Trump no es el candidato de una democracia. Es un típico caudillo mesiánico de los hipernacionalismos (fascismos) y de los comunismos que encarnan el Yo nacional y una fe social. Su consigna “Make America great again” (Hacer América nuevamente grande) es equivalente al “Tercer Reich” de Hitler (hacer Alemania nuevamente imperial) y “La Grande Italia” de Mussolini (hacer nuevamente grande a Italia).

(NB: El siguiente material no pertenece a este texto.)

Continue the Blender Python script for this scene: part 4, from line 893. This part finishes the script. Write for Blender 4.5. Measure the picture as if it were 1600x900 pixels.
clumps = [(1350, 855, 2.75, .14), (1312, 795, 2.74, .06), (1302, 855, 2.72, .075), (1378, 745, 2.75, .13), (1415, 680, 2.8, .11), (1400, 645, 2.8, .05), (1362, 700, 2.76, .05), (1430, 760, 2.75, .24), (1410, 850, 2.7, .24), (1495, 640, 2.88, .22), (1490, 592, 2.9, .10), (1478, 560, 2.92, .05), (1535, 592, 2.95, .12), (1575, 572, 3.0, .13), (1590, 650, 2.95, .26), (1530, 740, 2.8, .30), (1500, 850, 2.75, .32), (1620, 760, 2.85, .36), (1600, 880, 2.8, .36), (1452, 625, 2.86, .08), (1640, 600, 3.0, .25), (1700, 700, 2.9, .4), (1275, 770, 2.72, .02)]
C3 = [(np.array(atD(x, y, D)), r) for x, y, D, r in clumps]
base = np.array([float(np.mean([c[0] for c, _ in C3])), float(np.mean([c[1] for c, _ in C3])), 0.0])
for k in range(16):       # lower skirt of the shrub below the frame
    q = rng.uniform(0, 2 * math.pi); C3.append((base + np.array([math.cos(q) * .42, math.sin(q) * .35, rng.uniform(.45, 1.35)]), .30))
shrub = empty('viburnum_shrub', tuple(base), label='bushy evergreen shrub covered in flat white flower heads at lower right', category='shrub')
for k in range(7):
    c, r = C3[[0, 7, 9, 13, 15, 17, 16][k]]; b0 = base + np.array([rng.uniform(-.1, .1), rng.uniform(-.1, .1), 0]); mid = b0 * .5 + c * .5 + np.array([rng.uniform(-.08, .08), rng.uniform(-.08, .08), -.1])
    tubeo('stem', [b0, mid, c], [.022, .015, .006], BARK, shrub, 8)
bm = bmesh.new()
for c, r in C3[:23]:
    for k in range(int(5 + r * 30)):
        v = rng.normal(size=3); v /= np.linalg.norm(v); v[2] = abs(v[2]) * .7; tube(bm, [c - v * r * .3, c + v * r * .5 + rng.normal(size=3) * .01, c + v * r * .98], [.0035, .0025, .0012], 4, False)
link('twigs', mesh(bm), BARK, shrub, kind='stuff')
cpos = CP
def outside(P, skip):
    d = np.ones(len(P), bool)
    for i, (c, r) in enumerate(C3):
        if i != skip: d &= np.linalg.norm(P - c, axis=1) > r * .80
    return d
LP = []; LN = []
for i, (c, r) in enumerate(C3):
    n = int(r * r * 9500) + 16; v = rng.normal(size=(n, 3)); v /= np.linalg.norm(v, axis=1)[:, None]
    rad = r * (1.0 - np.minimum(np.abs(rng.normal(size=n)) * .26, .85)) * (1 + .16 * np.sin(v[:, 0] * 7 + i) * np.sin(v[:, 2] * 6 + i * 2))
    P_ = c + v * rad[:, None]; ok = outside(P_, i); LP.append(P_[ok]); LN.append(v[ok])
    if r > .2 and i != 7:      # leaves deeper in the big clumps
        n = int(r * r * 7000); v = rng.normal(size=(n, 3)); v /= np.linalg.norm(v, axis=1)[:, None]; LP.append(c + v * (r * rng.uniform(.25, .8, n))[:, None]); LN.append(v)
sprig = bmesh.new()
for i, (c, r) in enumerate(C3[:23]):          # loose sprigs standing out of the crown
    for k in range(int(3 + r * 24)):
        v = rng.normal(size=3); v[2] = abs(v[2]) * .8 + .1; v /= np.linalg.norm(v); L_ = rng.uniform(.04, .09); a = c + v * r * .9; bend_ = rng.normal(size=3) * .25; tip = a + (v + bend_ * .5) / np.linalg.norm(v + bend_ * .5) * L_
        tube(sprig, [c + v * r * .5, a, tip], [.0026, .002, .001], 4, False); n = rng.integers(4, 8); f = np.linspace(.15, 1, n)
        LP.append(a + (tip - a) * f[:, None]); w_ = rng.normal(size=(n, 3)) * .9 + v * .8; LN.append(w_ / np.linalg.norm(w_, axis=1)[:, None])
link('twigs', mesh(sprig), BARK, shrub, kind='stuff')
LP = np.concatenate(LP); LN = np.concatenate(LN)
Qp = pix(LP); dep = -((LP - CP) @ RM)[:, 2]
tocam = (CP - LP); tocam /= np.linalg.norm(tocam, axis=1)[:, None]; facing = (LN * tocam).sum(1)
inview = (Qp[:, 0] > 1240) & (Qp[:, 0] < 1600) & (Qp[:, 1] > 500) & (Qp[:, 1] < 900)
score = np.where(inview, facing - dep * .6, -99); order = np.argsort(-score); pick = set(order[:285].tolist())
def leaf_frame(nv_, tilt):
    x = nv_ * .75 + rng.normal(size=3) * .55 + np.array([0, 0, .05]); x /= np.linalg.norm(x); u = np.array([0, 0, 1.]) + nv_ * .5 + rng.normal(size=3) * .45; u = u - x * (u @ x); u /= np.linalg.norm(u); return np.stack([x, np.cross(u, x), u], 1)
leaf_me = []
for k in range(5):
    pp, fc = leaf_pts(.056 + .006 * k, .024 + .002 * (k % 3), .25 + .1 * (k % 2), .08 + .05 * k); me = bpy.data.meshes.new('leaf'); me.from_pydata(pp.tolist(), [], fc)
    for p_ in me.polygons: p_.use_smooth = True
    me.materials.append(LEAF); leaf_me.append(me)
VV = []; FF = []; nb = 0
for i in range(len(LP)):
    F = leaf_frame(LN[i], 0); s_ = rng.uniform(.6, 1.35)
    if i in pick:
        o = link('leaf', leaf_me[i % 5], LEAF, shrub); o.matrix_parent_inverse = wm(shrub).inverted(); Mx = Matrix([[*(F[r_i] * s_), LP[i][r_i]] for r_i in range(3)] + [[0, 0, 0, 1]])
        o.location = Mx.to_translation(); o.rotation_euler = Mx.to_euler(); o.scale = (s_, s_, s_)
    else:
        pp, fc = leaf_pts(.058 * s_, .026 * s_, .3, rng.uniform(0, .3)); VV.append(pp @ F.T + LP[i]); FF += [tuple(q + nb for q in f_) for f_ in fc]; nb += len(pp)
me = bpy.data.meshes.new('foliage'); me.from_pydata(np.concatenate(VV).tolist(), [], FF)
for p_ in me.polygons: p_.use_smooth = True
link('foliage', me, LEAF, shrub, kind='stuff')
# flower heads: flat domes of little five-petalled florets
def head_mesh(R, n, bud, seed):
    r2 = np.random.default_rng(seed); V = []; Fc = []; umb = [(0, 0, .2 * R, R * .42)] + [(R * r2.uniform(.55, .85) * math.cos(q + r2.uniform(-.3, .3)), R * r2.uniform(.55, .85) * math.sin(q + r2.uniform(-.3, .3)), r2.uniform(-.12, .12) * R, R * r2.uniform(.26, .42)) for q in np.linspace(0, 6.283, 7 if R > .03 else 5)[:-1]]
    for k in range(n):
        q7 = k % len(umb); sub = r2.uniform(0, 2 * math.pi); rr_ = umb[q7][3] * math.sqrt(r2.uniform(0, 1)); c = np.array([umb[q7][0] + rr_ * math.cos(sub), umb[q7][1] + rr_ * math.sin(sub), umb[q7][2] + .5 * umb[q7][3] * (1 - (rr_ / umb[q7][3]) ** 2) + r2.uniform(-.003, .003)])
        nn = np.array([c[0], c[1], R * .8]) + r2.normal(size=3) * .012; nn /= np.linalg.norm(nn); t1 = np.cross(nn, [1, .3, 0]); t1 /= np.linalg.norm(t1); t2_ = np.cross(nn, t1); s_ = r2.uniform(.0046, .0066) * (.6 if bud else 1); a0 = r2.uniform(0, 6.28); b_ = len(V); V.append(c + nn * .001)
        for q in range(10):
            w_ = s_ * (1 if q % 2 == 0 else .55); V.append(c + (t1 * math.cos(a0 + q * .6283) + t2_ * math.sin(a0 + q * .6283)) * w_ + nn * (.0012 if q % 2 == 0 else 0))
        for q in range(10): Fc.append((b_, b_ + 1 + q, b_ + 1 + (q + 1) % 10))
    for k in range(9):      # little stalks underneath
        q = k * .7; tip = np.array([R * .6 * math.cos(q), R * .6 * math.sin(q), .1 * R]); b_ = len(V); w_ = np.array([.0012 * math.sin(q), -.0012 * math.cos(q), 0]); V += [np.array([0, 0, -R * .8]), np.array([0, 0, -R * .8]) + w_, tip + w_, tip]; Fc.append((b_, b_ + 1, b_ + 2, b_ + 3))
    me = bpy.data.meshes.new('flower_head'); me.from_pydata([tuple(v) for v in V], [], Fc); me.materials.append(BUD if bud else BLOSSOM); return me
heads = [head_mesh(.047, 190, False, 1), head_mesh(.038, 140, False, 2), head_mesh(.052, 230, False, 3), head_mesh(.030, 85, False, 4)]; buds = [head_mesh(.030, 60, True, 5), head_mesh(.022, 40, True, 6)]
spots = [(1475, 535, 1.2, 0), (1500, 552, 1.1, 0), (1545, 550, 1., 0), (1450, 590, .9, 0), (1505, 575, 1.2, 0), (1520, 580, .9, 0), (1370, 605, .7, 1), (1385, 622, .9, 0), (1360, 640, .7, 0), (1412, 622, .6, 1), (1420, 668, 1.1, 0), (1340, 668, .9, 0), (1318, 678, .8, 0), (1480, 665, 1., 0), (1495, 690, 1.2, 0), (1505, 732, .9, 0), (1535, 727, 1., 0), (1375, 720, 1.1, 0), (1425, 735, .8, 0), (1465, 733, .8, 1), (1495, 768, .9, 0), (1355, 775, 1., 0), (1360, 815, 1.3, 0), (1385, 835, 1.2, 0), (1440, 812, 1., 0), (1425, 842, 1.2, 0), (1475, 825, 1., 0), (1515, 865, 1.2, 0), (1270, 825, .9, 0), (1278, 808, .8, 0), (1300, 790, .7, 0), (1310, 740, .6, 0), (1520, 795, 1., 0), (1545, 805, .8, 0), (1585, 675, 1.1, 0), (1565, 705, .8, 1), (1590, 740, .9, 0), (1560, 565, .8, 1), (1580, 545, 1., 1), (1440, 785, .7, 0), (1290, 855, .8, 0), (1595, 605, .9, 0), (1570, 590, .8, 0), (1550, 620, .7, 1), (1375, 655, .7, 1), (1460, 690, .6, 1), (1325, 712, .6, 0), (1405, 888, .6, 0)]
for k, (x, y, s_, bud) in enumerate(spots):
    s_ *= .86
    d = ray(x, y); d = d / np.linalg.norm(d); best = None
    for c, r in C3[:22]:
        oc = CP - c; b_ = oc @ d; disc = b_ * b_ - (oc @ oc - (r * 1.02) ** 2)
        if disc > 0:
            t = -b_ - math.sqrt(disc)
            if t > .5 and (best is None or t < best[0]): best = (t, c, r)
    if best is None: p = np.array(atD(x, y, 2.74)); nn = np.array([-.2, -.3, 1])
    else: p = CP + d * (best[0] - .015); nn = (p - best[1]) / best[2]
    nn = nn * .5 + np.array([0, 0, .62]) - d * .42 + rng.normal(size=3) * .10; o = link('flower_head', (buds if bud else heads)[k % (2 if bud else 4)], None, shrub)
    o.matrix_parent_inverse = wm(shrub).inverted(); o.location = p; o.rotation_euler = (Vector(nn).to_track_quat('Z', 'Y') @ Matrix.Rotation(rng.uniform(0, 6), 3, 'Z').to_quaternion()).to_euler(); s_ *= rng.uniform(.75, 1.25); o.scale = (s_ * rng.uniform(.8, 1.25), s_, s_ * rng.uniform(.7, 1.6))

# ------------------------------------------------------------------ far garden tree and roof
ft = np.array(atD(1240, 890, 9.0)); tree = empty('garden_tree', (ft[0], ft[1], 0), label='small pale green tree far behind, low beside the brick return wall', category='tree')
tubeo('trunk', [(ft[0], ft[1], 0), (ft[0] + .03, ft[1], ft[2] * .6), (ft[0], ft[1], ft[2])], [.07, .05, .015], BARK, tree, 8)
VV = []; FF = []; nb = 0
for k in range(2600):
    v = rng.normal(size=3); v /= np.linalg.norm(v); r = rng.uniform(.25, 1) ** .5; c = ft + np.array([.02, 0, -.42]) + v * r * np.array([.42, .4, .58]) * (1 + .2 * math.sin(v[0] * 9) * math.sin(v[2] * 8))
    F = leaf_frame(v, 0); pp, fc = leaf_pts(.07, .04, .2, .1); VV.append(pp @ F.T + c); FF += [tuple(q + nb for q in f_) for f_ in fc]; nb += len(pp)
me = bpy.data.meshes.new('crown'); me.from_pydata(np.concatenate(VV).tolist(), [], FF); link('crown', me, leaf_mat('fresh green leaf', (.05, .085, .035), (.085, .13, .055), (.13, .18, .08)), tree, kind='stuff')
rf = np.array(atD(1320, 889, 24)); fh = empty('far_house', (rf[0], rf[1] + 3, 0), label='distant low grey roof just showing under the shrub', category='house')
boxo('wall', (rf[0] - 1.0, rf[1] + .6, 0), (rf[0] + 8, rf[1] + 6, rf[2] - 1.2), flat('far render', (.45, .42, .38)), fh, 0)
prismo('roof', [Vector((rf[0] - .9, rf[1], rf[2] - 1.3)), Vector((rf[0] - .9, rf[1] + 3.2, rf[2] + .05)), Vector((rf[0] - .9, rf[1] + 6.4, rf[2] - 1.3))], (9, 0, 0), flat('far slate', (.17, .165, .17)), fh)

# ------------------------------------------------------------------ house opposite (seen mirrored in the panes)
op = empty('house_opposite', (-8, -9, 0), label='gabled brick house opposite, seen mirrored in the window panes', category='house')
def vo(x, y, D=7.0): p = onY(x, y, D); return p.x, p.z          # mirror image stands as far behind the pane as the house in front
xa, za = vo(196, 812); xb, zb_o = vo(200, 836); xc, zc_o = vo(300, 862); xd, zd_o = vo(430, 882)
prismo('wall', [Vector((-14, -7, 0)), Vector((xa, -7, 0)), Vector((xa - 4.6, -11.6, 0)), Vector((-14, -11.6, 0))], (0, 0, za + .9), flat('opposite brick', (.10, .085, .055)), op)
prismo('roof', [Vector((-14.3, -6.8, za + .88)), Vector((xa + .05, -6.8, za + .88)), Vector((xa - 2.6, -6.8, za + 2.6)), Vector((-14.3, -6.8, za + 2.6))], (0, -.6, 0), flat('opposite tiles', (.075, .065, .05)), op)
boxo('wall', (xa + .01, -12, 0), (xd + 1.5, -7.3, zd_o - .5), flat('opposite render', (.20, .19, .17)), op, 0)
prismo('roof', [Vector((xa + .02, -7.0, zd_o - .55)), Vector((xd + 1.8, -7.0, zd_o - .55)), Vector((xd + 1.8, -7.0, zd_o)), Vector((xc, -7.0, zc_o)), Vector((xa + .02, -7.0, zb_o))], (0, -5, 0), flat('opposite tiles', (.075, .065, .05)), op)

El caudillo mesiánico no tiene ideas propias. Entonces, ¿cómo seduce a las masas? Porque sabe captar el inconsciente colectivo, donde están los traumas e ideas tradicionales arrinconadas por la modernidad. El caudillo las saca a flote y, al pronunciarlas en la altura del podio, dejan de ser vergüenza y se convierten en afirmación, en orgullo. El pueblo se enamora del caudillo porque es su espejo. Le coloca virtudes imaginarias de redentor. La adhesión se vuelve irracional. El Yo tradicional negado por la modernidad retorna glamoroso, gracias al caudillo.
Trump debería perder las elecciones porque, en general, los gringos viven corriendo hacia el futuro, sin nostalgia por el pasado; salvo los rednecks que tienen melancolía por el EE.UU. de antaño, de la supremacía blanca, y apoyan con fanatismo a Trump. Otro gran puntal son los latinos, pues en lo íntimo se fascinan por el plante de mandamás, grosero y antisistémico de Trump, y por sus promesas de redención, tan caras a nuestra cultura. Basta ver la región plagada de caudillos mesiánicos, elegidos y apoyados por pueblo, élite, periodistas e intelectuales.
Dependerá, pues, del estado de La Florida, lleno de latinos, el triunfo o la derrota de Trump. Entonces veremos si allí en EE.UU. el alma se les ha modernizado o si seguimos siendo los mismos atávicos, con el último celular pero merecedores del peor destino político.